The research was carried out at the MEMS and Nanotechnology Laboratory at Chonnam National University under the direction of Professor Dong-Weon Lee, with collaborators at Kyungpook National University. Their findings were published in Nano-Micro Letters (“Air-Breakdown Triboelectric Nanogenerator Inspired by Transistor Architecture for Low-Force Human–Machine Interfaces”). air-breakdown triboelectric nanogenerator The air-breakdown triboelectric nanogenerator (AB-TENG) uses a transistor-inspired five-layer architecture to harvest electrostatic discharge from human skin at low contact force. The design enables self-powered thin-film devices such as ultrathin keyboards, remote controls, mice, and calculators for everyday human–machine interfaces. (Image: Karthikeyan Munirathinam, Longlong Li, Arunkumar Shanmugasundaram, Jongsung Park, Dong-Weon Lee)

Why air breakdown matters

Conventional tactile triboelectric nanogenerators collect charge by pressing two materials together and separating them, but they have always struggled with low surface charge density and erratic output. Much of the problem stems from air breakdown — the spontaneous discharge of accumulated electrons into the surrounding air before they can be captured. The AB-TENG addresses this directly by incorporating a base terminal that collects electrons escaping from human skin through an ionized air channel, converting what was previously wasted energy into usable current.

Design and operation

The device is built from five functional layers: a base, an emitter, a charge-inducing layer, a dielectric layer, and a collector. This stack mirrors the terminal arrangement of a transistor, with each layer serving a distinct role in directing electron flow. Two operating modes are available. In the indirect mode, charge accumulates over multiple contact cycles and generates output through electrostatic induction. In the direct mode, electrons flow immediately from the skin through the air channel to the base terminal, producing a large instantaneous voltage — 165 V at just 2 N of applied force, rising to 290 V at 24 N.
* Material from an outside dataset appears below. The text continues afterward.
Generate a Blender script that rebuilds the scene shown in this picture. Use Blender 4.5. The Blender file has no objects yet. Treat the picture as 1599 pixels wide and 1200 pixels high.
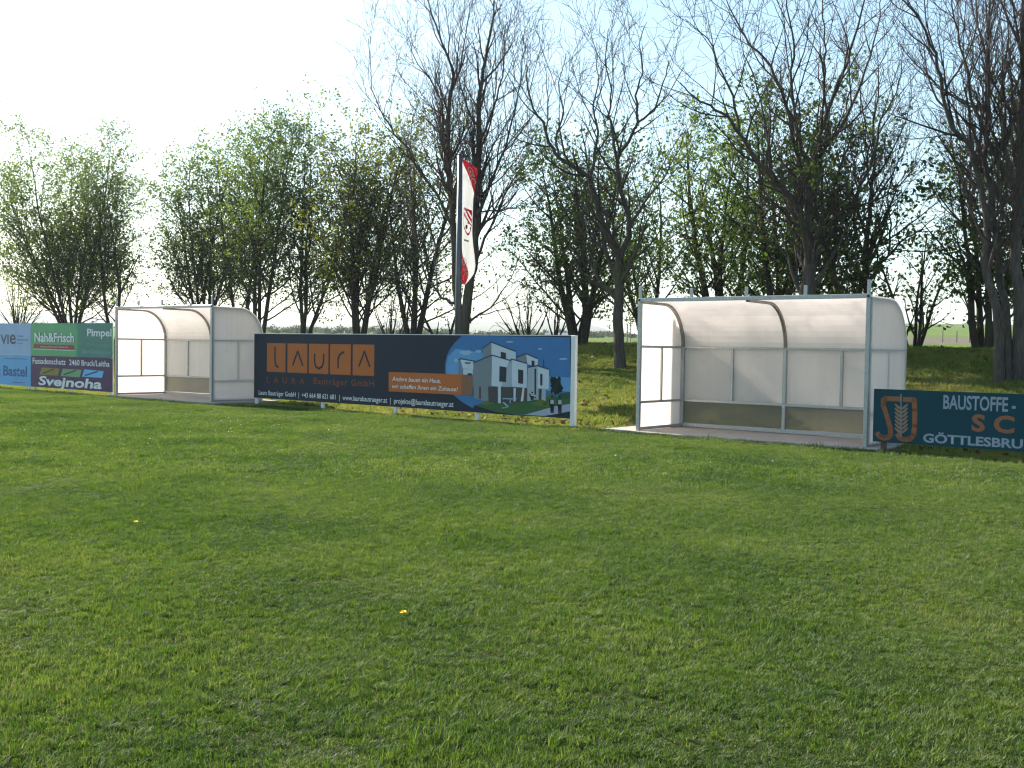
import bpy, math, random
import numpy as np
from mathutils import Vector, Matrix

R = math.radians
SC = bpy.context.scene
COL = SC.collection

# ------------------------------------------------------------------ camera
F_PX, CX, CY = 1700.0, 799.5, 600.0
PITCH, ROLL, CAM_H = R(-2.007), R(0.836), 1.404
cam_d = bpy.data.cameras.new('camera')
cam = bpy.data.objects.new('camera', cam_d)
COL.objects.link(cam)
cam_d.sensor_fit = 'HORIZONTAL'
cam_d.sensor_width = 36.0
cam_d.lens = 36.0 * F_PX / 1599.0
cam_d.clip_start = 0.05
cam_d.clip_end = 12000
cam.matrix_world = (Matrix.Translation((0, 0, CAM_H)) @ Matrix.Rotation(math.pi / 2 + PITCH, 4, 'X')
                    @ Matrix.Rotation(ROLL, 4, 'Z'))
SC.camera = cam

# ------------------------------------------------------------------ sky, sun, exposure
YAW = -0.69                                   # direction of the touchline the dugouts stand along
EX = np.array([math.cos(YAW), math.sin(YAW)])
EY = np.array([-math.sin(YAW), math.cos(YAW)])
O0 = np.array([2.073, 18.13])                 # front left corner of the nearer dugout
SUN_EL = R(32)
SUN_OFF = R(6)
sun_h = -EX * math.cos(SUN_OFF) + EY * math.sin(SUN_OFF)
SUN_DIR = Vector((sun_h[0] * math.cos(SUN_EL), sun_h[1] * math.cos(SUN_EL), math.sin(SUN_EL)))
world = bpy.data.worlds.new('World')
SC.world = world
world.use_nodes = True
wn = world.node_tree
bg = wn.nodes['Background']
sky = wn.nodes.new('ShaderNodeTexSky')
sky.sky_type = 'NISHITA'
sky.sun_disc = False
sky.sun_elevation = SUN_EL
sky.sun_rotation = math.atan2(SUN_DIR.x, SUN_DIR.y)
sky.altitude = 150
sky.air_density = 1.0
sky.dust_density = 1.3
sky.ozone_density = 0.7
tint = wn.nodes.new('ShaderNodeMix'); tint.data_type = 'RGBA'; tint.blend_type = 'MULTIPLY'
tint.inputs[0].default_value = 1.0; tint.inputs[7].default_value = (0.93, 1.05, 1.0, 1)
wn.links.new(sky.outputs[0], tint.inputs[6]); wn.links.new(tint.outputs[2], bg.inputs[0])
bg.inputs[1].default_value = 0.088
sl = bpy.data.lights.new('sun', 'SUN')
sl.energy = 5.0
sl.angle = R(0.53)
sl.color = (1.0, 0.92, 0.79)
so = bpy.data.objects.new('sun', sl)
so.rotation_euler = SUN_DIR.to_track_quat('Z', 'Y').to_euler()
COL.objects.link(so)
SC.view_settings.view_transform = 'Standard'
SC.view_settings.look = 'None'
SC.view_settings.exposure = 1.42
SC.view_settings.gamma = 1
SC.view_settings.use_curve_mapping = False
cy = SC.cycles
cy.max_bounces = 8
cy.diffuse_bounces = 3
cy.glossy_bounces = 2
cy.transmission_bounces = 5
cy.transparent_max_bounces = 12
cy.volume_bounces = 0
cy.use_denoising = True
cy.denoising_prefilter = 'ACCURATE'
cy.filter_width = 1.25
cy.caustics_reflective = False
cy.caustics_refractive = False
cy.sample_clamp_indirect = 6

# ------------------------------------------------------------------ helpers
def tag(o, label=None, cat=None, group=None, kind=None):
    if label: o['label'] = label
    if cat: o['category'] = cat
    if group: o['group'] = group
    if kind: o['kind'] = kind
    return o

def link(o, parent=None):
    COL.objects.link(o)
    if parent is not None:
        o.parent = parent
    return o

def empty(name, loc, yaw=0.0):
    o = bpy.data.objects.new(name, None)
    o.location = loc
    o.rotation_euler = (0, 0, yaw)
    o.empty_display_size = 0.2
    return link(o)

def mesh_obj(name, verts, faces, mat, parent=None, smooth=False):
    me = bpy.data.meshes.new(name)
    me.from_pydata([tuple(map(float, v)) for v in verts], [], faces)
    if smooth:
        me.polygons.foreach_set('use_smooth', [True] * len(me.polygons))
    me.materials.append(mat)
    me.update()
    return link(bpy.data.objects.new(name, me), parent)

def np_mesh(name, verts, quads, tri=None):
    me = bpy.data.meshes.new(name)
    verts = np.asarray(verts, dtype=np.float32).reshape(-1, 3)
    nq = 0 if quads is None else len(quads)
    nt = 0 if tri is None else len(tri)
    me.vertices.add(len(verts))
    me.vertices.foreach_set('co', verts.ravel())
    me.loops.add(nq * 4 + nt * 3)
    me.polygons.add(nq + nt)
    li = np.concatenate([np.asarray(quads if nq else [], dtype=np.int32).ravel(),
                         np.asarray(tri if nt else [], dtype=np.int32).ravel()]).astype(np.int32)
    me.loops.foreach_set('vertex_index', li)
    st = np.concatenate([np.arange(nq) * 4, nq * 4 + np.arange(nt) * 3]).astype(np.int32)
    me.polygons.foreach_set('loop_start', st)
    me.update(calc_edges=True)
    return me

class MB:
    """collects solids for one mesh"""
    def __init__(self):
        self.v, self.f = [], []
    def add(self, vs, fs):
        n = len(self.v)
        self.v += [tuple(map(float, v)) for v in vs]
        self.f += [tuple(i + n for i in f) for f in fs]
        return self
    def box(self, x0, x1, y0, y1, z0, z1, b=0.0):
        if b <= 0:
            vs = [(x, y, z) for x in (x0, x1) for y in (y0, y1) for z in (z0, z1)]
            return self.add(vs, [(0, 1, 3, 2), (4, 6, 7, 5), (0, 4, 5, 1), (2, 3, 7, 6), (0, 2, 6, 4), (1, 5, 7, 3)])
        import bmesh
        bm = bmesh.new()
        bmesh.ops.create_cube(bm, size=1)
        for v in bm.verts:
            v.co = Vector(((x0 + x1) / 2 + v.co.x * (x1 - x0), (y0 + y1) / 2 + v.co.y * (y1 - y0), (z0 + z1) / 2 + v.co.z * (z1 - z0)))
        bmesh.ops.bevel(bm, geom=list(bm.edges), offset=b, segments=1, affect='EDGES')
        bm.verts.index_update()
        self.add([v.co for v in bm.verts], [tuple(v.index for v in f.verts) for f in bm.faces])
        bm.free()
        return self
    def sweep(self, prof, x0, x1):
        """prof: closed list of (y,z), extruded along x"""
        n = len(prof)
        vs = [(x0, y, z) for y, z in prof] + [(x1, y, z) for y, z in prof]
        fs = [(i, (i + 1) % n, n + (i + 1) % n, n + i) for i in range(n)]
        fs += [tuple(range(n))[::-1], tuple(range(n, 2 * n))]
        return self.add(vs, fs)
    def strip(self, inner, outer, x0, x1):
        """solid between two open polylines (y,z), extruded along x"""
        n = len(inner)
        vs = []
        for x in (x0, x1):
            vs += [(x, y, z) for y, z in inner] + [(x, y, z) for y, z in outer]
        fs = []
        for i in range(n - 1):
            a, b, c, d = i, i + 1, n + i + 1, n + i
            fs.append((a, b, c, d)); fs.append((2 * n + d, 2 * n + c, 2 * n + b, 2 * n + a))
            fs.append((a, 2 * n + a, 2 * n + b, b)); fs.append((d, c, 2 * n + c, 2 * n + d))
        for e in (0, n - 1):
            fs.append((e, n + e, 3 * n + e, 2 * n + e))
        return self.add(vs, fs)
    def build(self, name, mat, parent=None, smooth=False):
        return mesh_obj(name, self.v, self.f, mat, parent, smooth)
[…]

Applications and demonstrations

To validate the concept in a practical setting, the team built a self-powered infrared remote control system using four AB-TENG units. Each unit converted finger presses into signals that wirelessly operated LEDs, achieving a success rate above 80 percent at a contact force of 15 N. No external battery or power supply was needed. A second demonstration pushed the design further. The researchers fabricated an ultrathin keyboard with 30 keys arranged in four rows and eight columns, all within a total thickness of 600 µm. Each keystroke served a dual purpose: it registered a data signal for the connected device while simultaneously generating the electrical energy required to transmit that signal. The keyboard operated in both wired and wireless configurations. Environmental testing showed that the AB-TENG maintained stable output across temperatures ranging from 20 to 80 °C. Performance at low humidity remained strong, though output declined at elevated humidity levels because moisture in the air accelerated charge dissipation before electrons could reach the base terminal. The device also demonstrated a non-contact mode in which arc discharge across air gaps of 0.5 to 2 mm generated voltages between 6 and 16 V, enabling touchless sensing applications. The authors note that scaling the technology toward large-area, flexible, and wearable formats remains an open challenge. Future work will focus on extending the AB-TENG architecture to Internet of Things devices and improving resilience in humid conditions. By converting a fundamental physical limitation into a functional advantage, the study establishes a design framework for self-sustaining human-machine interfaces that eliminate the need for external power.